**Required work**
Copy every line of the data exactly, leaving nothing out.

# Information provided start

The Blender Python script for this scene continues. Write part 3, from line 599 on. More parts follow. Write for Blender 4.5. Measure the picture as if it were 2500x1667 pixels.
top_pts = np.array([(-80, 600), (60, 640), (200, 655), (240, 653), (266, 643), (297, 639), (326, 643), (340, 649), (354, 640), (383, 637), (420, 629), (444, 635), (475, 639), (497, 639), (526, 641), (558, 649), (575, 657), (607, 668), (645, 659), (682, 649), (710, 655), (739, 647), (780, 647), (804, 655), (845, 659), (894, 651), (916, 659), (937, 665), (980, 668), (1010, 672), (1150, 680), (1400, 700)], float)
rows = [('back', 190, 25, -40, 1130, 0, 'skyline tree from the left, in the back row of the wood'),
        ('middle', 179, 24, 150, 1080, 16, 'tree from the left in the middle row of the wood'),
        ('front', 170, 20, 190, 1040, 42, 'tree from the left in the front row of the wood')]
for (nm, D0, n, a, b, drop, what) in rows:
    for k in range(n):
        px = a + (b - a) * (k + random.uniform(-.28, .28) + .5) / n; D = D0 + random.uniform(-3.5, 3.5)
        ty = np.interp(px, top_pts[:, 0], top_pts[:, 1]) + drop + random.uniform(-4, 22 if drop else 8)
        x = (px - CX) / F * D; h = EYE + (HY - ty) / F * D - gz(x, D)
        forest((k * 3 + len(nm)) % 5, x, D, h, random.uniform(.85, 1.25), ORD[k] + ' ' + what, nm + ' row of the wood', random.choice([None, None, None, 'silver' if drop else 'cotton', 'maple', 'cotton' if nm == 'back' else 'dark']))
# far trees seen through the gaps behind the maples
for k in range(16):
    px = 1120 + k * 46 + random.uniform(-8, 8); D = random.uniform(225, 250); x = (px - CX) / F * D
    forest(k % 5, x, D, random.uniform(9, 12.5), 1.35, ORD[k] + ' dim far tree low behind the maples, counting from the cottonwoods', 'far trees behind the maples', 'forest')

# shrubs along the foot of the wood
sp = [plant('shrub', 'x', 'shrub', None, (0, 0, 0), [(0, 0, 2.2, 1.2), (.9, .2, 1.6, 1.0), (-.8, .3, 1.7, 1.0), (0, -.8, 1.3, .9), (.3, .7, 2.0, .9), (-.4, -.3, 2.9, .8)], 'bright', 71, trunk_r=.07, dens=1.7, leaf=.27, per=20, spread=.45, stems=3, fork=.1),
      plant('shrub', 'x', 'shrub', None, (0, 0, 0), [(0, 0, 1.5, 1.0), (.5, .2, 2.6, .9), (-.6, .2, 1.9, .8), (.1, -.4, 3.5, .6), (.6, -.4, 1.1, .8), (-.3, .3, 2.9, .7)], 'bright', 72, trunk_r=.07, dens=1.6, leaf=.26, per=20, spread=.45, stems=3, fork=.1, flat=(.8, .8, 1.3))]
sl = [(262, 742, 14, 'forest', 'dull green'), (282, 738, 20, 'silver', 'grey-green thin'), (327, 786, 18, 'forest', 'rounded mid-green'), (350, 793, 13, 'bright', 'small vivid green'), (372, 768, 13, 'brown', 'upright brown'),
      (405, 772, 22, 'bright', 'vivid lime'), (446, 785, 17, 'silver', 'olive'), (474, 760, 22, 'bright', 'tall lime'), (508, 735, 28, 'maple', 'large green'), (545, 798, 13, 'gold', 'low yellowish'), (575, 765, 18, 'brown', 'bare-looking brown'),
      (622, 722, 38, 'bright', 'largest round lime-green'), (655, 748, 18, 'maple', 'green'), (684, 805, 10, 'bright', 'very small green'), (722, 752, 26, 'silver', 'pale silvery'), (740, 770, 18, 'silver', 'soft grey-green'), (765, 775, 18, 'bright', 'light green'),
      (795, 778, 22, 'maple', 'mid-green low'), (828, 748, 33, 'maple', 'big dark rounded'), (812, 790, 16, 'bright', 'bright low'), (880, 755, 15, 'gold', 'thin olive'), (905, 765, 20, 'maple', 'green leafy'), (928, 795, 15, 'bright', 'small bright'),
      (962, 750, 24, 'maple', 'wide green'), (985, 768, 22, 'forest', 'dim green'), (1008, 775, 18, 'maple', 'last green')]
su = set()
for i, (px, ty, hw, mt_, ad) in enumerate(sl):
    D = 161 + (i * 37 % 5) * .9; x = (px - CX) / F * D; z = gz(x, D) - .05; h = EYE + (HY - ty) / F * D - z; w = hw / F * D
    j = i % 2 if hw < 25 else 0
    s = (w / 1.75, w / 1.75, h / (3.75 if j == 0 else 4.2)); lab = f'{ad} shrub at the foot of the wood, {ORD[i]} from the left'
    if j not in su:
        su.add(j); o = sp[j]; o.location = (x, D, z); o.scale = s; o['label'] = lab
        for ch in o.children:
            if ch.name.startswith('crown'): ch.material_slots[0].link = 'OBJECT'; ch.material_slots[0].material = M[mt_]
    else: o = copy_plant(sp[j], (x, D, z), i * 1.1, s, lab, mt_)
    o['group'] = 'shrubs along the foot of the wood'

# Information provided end

**Task solution**
The Blender Python script for this scene continues. Write part 3, from line 599 on. More parts follow. Write for Blender 4.5. Measure the picture as if it were 2500x1667 pixels.
top_pts = np.array([(-80, 600), (60, 640), (200, 655), (240, 653), (266, 643), (297, 639), (326, 643), (340, 649), (354, 640), (383, 637), (420, 629), (444, 635), (475, 639), (497, 639), (526, 641), (558, 649), (575, 657), (607, 668), (645, 659), (682, 649), (710, 655), (739, 647), (780, 647), (804, 655), (845, 659), (894, 651), (916, 659), (937, 665), (980, 668), (1010, 672), (1150, 680), (1400, 700)], float)
rows = [('back', 190, 25, -40, 1130, 0, 'skyline tree from the left, in the back row of the wood'),
        ('middle', 179, 24, 150, 1080, 16, 'tree from the left in the middle row of the wood'),
        ('front', 170, 20, 190, 1040, 42, 'tree from the left in the front row of the wood')]
for (nm, D0, n, a, b, drop, what) in rows:
    for k in range(n):
        px = a + (b - a) * (k + random.uniform(-.28, .28) + .5) / n; D = D0 + random.uniform(-3.5, 3.5)
        ty = np.interp(px, top_pts[:, 0], top_pts[:, 1]) + drop + random.uniform(-4, 22 if drop else 8)
        x = (px - CX) / F * D; h = EYE + (HY - ty) / F * D - gz(x, D)
        forest((k * 3 + len(nm)) % 5, x, D, h, random.uniform(.85, 1.25), ORD[k] + ' ' + what, nm + ' row of the wood', random.choice([None, None, None, 'silver' if drop else 'cotton', 'maple', 'cotton' if nm == 'back' else 'dark']))
# far trees seen through the gaps behind the maples
for k in range(16):
    px = 1120 + k * 46 + random.uniform(-8, 8); D = random.uniform(225, 250); x = (px - CX) / F * D
    forest(k % 5, x, D, random.uniform(9, 12.5), 1.35, ORD[k] + ' dim far tree low behind the maples, counting from the cottonwoods', 'far trees behind the maples', 'forest')

# shrubs along the foot of the wood
sp = [plant('shrub', 'x', 'shrub', None, (0, 0, 0), [(0, 0, 2.2, 1.2), (.9, .2, 1.6, 1.0), (-.8, .3, 1.7, 1.0), (0, -.8, 1.3, .9), (.3, .7, 2.0, .9), (-.4, -.3, 2.9, .8)], 'bright', 71, trunk_r=.07, dens=1.7, leaf=.27, per=20, spread=.45, stems=3, fork=.1),
      plant('shrub', 'x', 'shrub', None, (0, 0, 0), [(0, 0, 1.5, 1.0), (.5, .2, 2.6, .9), (-.6, .2, 1.9, .8), (.1, -.4, 3.5, .6), (.6, -.4, 1.1, .8), (-.3, .3, 2.9, .7)], 'bright', 72, trunk_r=.07, dens=1.6, leaf=.26, per=20, spread=.45, stems=3, fork=.1, flat=(.8, .8, 1.3))]
sl = [(262, 742, 14, 'forest', 'dull green'), (282, 738, 20, 'silver', 'grey-green thin'), (327, 786, 18, 'forest', 'rounded mid-green'), (350, 793, 13, 'bright', 'small vivid green'), (372, 768, 13, 'brown', 'upright brown'),
      (405, 772, 22, 'bright', 'vivid lime'), (446, 785, 17, 'silver', 'olive'), (474, 760, 22, 'bright', 'tall lime'), (508, 735, 28, 'maple', 'large green'), (545, 798, 13, 'gold', 'low yellowish'), (575, 765, 18, 'brown', 'bare-looking brown'),
      (622, 722, 38, 'bright', 'largest round lime-green'), (655, 748, 18, 'maple', 'green'), (684, 805, 10, 'bright', 'very small green'), (722, 752, 26, 'silver', 'pale silvery'), (740, 770, 18, 'silver', 'soft grey-green'), (765, 775, 18, 'bright', 'light green'),
      (795, 778, 22, 'maple', 'mid-green low'), (828, 748, 33, 'maple', 'big dark rounded'), (812, 790, 16, 'bright', 'bright low'), (880, 755, 15, 'gold', 'thin olive'), (905, 765, 20, 'maple', 'green leafy'), (928, 795, 15, 'bright', 'small bright'),
      (962, 750, 24, 'maple', 'wide green'), (985, 768, 22, 'forest', 'dim green'), (1008, 775, 18, 'maple', 'last green')]
su = set()
for i, (px, ty, hw, mt_, ad) in enumerate(sl):
    D = 161 + (i * 37 % 5) * .9; x = (px - CX) / F * D; z = gz(x, D) - .05; h = EYE + (HY - ty) / F * D - z; w = hw / F * D
    j = i % 2 if hw < 25 else 0
    s = (w / 1.75, w / 1.75, h / (3.75 if j == 0 else 4.2)); lab = f'{ad} shrub at the foot of the wood, {ORD[i]} from the left'
    if j not in su:
        su.add(j); o = sp[j]; o.location = (x, D, z); o.scale = s; o['label'] = lab
        for ch in o.children:
            if ch.name.startswith('crown'): ch.material_slots[0].link = 'OBJECT'; ch.material_slots[0].material = M[mt_]
    else: o = copy_plant(sp[j], (x, D, z), i * 1.1, s, lab, mt_)
    o['group'] = 'shrubs along the foot of the wood'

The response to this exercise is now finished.